The precarious nature of a writer’s existence is shared by the literary agent. We know what it’s like to live without pay packets, superannuation, long-service leave, workers’ comp and all the normally accepted, never-even­thought-about safety nets which society provides to most of its members. We know how it feels to have bills coming in faster than cheques. We understand writers’ dual obsession with whether the work is up to scratch on the one hand, and whether the return is enough to live on, on the other - because we share the obsession.

And we also know how it works on the other side of the fence. I started my working life as a publishing secretary in London, and I remember that we sometimes felt we could do a far better job if only the authors wouldn’t insist that their talentless friends be commissioned to do their book covers, that we advertise in unsuitable places or that we spend hours discussing future books instead of getting to work on the present one. Writers aren’t always their own best friends. I also remember being shocked that highly intelligent men and women would sometimes sign contracts they either hadn’t read or didn’t understand, because they were too shy or grateful or prefer to spend on writing or whatever else they do. They don’t want to get involved in negotiating, nor do they wish to follow the ebb and flow of what’s going on and who’s going where in the industry. There’s a funny mixture of gossip and hard and soft fact which swirls around the edges of the publishing scene, and part of a literary agent’s job is to swirl around in it with ears open and mouth closed. The industry is surprisingly volatile, particularly now, and because it’s such a personal business, it’s really important to know who is coming and going, which publishers are branching out in new directions, who is on the verge of a merge, or going briefly bankrupt, or disappearing altogether. One can’t know everything, obviously, but I think an agent does develop a pretty delicate blend of intuition and knowledge, simply by circulating amongst the ‘people who make books happen.

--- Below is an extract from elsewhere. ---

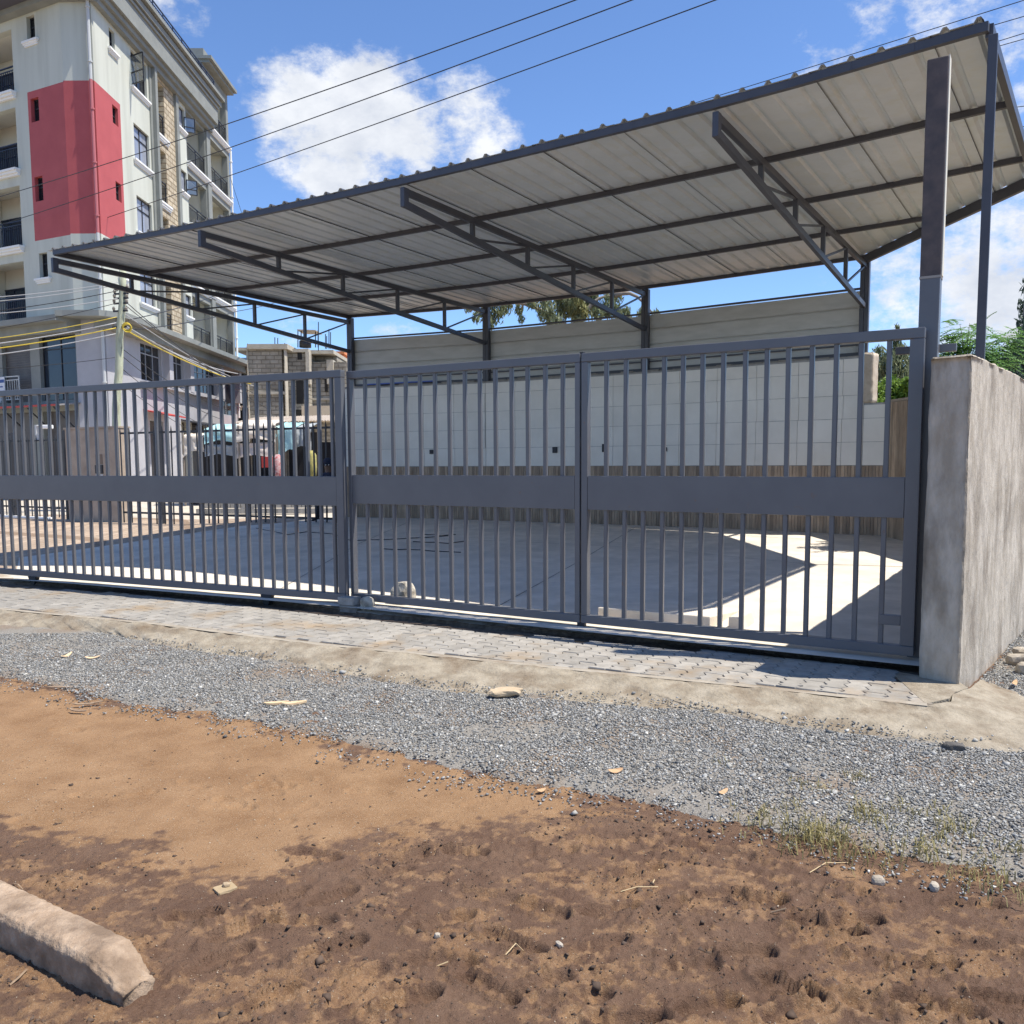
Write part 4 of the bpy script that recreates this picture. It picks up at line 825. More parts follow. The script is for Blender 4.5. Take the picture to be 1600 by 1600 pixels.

Of course, there’s more to being a literary agent than just waiting for great books to plop onto your desk and then finding a good publisher for them. Sometimes you have to get out there and stir things up. Sometimes you read a piece of prose in a magazine or a newspaper or hear something on radio that inspires you to contact whoever wrote or spoke and try to get a book out of them. Sometimes you have to deal with film producers (who make publishers look like ladies and gentlemen, because there’s a lot more money at stake). Sometimes – and this is the very worst aspect of the job – you have to tell writers that you simply can’t take them on because you know you couldn’t place their work. Very occasionally – and this is the very best aspect of the job – you’re reading steadily through a big pile of manuscripts and without any warning at all you suddenly realise that what you’ve got under your hand is a book which not only is a delight to read, but which-you know you can sell for heaps of lovely money to the publisher of your choice, here and elsewhere, and maybe the film producer of your choice too: and that there’s going to be all round, unconfined joy, starting with the author’s. And that’s when you feel this is a good business to be in.